O processo de escolha das flores que Marisa utiliza orienta-se por um critério constante ao longo da sua carreira e que tem um carácter cívico e pedagógico: estas devem ser típicas da região em que o projecto está exposto. Tenta, sempre que possível, incluir plantas que estavam esquecidas, “reencontrá-las e trazê-las para que as pessoas voltem a consumi-las”. Esta opção constitui um esforço extra para a artista, que tem de se deslocar antecipadamente aos locais.
Dois projectos azuis em Torres Vedras, já em Setembro
As deslocações constantes são uma das dificuldades que Marisa enfrenta — mas não são as únicas. Foi em Berlim, cidade para onde se mudou há nove anos, que a artista encontrou as condições que em Portugal não conseguiu, essenciais e necessárias para o seu trabalho. “As maiores dificuldades, enquanto artista, são as condições que nos são dadas actualmente em Portugal e nos demais países do Sul da Europa. Aquilo que eu vejo, às vezes, em Portugal é que o artista não é pago. Vai fazer um trabalho e não tem o pagamento.” Segundo Marisa, na Alemanha e em muitos países nórdicos, os artistas dispõem de um “estatuto próprio” que lhes confere uma série de condições importantes.

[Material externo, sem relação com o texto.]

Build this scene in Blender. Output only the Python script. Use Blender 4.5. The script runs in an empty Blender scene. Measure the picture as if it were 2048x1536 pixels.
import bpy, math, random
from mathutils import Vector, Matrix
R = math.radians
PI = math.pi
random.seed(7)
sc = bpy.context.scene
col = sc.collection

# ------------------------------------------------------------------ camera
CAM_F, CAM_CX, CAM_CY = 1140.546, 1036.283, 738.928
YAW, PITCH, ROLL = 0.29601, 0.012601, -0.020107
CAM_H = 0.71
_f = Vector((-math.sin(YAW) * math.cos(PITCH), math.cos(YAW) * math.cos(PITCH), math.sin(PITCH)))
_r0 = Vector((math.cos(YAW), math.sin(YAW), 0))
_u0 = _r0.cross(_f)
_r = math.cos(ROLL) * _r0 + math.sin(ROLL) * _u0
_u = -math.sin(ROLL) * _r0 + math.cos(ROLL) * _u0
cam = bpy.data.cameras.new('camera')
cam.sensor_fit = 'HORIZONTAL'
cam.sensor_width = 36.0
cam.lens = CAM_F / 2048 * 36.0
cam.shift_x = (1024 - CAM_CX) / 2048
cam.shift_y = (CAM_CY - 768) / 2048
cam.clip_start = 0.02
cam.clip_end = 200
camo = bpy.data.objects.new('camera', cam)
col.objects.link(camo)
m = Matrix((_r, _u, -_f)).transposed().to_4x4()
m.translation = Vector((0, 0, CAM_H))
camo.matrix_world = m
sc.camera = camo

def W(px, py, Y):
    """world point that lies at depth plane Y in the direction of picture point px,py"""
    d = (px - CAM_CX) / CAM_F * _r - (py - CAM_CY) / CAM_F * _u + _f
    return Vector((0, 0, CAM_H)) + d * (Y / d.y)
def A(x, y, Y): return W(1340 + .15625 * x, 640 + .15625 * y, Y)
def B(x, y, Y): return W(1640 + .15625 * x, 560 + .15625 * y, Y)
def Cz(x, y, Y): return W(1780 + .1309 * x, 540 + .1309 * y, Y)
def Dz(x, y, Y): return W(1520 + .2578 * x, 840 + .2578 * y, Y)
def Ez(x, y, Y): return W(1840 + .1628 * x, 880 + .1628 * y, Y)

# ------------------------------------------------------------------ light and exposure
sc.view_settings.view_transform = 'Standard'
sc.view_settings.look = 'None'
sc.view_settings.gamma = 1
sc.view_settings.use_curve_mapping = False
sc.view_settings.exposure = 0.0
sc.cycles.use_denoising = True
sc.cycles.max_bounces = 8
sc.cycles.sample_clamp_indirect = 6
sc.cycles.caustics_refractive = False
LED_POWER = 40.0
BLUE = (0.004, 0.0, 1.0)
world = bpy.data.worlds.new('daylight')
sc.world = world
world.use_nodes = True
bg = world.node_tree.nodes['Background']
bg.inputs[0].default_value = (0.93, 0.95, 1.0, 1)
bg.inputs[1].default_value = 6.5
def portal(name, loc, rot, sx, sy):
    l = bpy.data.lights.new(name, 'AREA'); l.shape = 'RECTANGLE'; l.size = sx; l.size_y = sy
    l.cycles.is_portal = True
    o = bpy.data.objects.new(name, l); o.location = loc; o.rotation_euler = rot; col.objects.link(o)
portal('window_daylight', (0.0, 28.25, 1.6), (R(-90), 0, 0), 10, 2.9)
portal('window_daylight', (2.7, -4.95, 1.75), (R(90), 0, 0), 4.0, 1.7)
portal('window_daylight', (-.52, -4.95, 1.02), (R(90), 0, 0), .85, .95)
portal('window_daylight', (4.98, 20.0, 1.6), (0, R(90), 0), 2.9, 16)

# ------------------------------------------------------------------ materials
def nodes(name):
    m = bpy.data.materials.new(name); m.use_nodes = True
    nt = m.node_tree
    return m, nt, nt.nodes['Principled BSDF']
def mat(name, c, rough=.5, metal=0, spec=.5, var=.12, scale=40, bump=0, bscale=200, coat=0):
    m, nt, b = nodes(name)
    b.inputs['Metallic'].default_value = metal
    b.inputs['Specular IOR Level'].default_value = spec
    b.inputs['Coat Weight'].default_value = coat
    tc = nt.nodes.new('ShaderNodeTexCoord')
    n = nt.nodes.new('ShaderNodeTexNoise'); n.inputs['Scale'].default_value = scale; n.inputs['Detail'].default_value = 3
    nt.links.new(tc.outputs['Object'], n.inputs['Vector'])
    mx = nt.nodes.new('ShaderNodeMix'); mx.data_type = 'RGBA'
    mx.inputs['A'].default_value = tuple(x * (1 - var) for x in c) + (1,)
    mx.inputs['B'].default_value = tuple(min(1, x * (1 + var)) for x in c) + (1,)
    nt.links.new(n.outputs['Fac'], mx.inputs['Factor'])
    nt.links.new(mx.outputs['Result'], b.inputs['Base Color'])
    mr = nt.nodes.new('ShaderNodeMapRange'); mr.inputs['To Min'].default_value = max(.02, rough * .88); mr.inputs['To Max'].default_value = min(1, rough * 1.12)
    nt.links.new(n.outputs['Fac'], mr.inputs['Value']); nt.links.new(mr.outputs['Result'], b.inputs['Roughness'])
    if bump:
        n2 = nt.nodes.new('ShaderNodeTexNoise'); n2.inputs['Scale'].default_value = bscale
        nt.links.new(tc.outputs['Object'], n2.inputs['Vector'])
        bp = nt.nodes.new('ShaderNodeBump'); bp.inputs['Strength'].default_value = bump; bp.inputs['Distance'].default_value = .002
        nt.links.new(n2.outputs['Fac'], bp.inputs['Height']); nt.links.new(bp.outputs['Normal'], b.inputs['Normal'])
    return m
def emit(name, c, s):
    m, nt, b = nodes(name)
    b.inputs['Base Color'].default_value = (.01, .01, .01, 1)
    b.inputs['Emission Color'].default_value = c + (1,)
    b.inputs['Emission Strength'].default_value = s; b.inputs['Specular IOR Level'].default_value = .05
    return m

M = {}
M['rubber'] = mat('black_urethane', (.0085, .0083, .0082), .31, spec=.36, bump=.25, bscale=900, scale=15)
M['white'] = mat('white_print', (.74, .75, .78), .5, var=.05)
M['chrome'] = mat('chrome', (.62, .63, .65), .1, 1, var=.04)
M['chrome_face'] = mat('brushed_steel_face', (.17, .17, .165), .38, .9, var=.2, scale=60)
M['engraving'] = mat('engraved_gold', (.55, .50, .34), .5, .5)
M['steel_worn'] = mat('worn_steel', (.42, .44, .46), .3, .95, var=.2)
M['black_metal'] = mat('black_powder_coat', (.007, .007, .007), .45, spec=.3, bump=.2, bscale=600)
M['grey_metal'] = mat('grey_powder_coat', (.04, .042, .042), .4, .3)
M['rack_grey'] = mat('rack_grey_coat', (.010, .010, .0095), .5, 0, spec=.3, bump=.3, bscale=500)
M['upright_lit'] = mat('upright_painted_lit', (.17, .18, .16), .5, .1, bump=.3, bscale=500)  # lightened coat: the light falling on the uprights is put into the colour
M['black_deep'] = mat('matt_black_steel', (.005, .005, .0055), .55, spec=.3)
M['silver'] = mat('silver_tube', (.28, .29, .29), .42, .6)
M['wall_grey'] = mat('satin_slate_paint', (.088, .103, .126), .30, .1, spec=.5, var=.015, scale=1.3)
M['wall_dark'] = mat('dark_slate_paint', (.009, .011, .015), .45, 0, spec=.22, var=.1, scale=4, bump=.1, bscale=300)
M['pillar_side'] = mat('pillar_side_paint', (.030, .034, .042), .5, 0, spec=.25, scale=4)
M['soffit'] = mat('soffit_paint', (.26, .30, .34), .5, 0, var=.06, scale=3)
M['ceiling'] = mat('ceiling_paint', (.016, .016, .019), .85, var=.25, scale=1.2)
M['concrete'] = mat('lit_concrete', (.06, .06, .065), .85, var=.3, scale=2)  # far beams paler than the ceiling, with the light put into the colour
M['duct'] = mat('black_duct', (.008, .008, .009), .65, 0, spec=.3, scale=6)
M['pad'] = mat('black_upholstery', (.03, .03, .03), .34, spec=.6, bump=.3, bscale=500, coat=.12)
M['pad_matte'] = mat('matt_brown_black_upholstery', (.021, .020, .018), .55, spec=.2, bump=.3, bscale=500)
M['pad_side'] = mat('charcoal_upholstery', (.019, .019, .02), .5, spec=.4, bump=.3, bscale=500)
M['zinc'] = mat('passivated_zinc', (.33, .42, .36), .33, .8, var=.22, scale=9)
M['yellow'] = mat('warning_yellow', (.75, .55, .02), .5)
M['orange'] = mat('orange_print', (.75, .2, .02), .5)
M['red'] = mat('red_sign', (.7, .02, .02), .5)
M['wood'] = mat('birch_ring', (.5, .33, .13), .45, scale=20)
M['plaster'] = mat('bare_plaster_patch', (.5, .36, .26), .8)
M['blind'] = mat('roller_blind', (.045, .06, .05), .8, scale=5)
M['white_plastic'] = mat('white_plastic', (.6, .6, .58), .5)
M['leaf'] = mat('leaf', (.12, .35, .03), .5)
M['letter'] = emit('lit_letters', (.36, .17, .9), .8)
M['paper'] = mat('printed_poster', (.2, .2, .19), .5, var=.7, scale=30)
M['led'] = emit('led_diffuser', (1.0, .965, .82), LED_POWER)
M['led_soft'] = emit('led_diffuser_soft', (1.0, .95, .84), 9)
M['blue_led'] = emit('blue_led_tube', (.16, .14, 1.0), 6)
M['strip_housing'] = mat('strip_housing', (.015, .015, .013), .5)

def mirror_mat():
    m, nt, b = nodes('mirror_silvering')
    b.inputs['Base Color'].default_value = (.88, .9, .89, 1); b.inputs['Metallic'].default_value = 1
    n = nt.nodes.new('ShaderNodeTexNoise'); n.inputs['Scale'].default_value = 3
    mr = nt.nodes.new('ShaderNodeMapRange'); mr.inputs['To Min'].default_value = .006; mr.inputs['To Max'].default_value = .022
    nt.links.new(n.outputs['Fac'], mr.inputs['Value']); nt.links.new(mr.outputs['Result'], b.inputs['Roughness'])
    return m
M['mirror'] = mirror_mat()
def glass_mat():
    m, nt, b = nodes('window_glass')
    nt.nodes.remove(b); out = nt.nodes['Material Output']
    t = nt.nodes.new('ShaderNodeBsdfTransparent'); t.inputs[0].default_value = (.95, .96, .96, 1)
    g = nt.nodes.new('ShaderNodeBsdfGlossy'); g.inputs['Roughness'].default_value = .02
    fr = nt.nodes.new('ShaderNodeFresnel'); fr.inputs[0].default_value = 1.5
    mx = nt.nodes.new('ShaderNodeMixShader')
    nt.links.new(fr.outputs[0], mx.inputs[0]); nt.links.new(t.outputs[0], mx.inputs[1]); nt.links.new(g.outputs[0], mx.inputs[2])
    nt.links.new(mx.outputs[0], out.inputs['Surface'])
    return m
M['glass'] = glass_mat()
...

As diferenças passam também pelas verbas destinadas à cultura e à própria organização do sistema. “Quando eu terminei o curso de Artes Visuais, nas Caldas da Rainha, saí muito mal preparada, no sentido em que não sabia fazer um projecto, não sabia onde é que devia ir buscar o dinheiro”, recorda. Todas estas dúvidas que assaltaram Marisa são um contraponto com o que encontrou na Universidade de Artes de Berlim: “Ensinam-nos a fazer um projecto, um orçamento, uma série de coisas que são muito práticas e fazem todo o sentido para conseguir o dinheiro necessário.”
No futuro, Marisa pretende viajar para “países com abundância de flores, em que as temperaturas no Inverno não sejam tão rigorosas”. Um dos destinos já marcado na agenda é Torres Vedras. Em Setembro de 2019, o concelho vai acolher uma das mostras da artista natural de São Sebastião, uma aldeia perto de Rio Maior — onde fica a sua maior fonte de inspiração: os jardins da mãe e das tias. Aos torrienses, Marisa vai apresentar dois projectos: o “Jardim Azul” e o “Banquete Azul”, ambos na Casa Azul, claro está. O primeiro prevê a intervenção num jardim “que está totalmente abandonado”, através de flores azuis, para que as pessoas da comunidade possam usufruir dele. “A ideia é que sejam as pessoas de Torres Vedras a plantarem e a desenvolverem esse projecto participativo”, conta. No caso do “Banquete Azul”, trata-se de uma performance que integra um dos projectos de Marisa — o “7 Weeks Color Diet”: em cada uma das sete semanas do , a artista só come alimentos de uma determinada cor por cada semana. Escusado será dizer qual a cor dos alimentos que Marisa vai consumir durante a estadia em Torres Vedras, certo?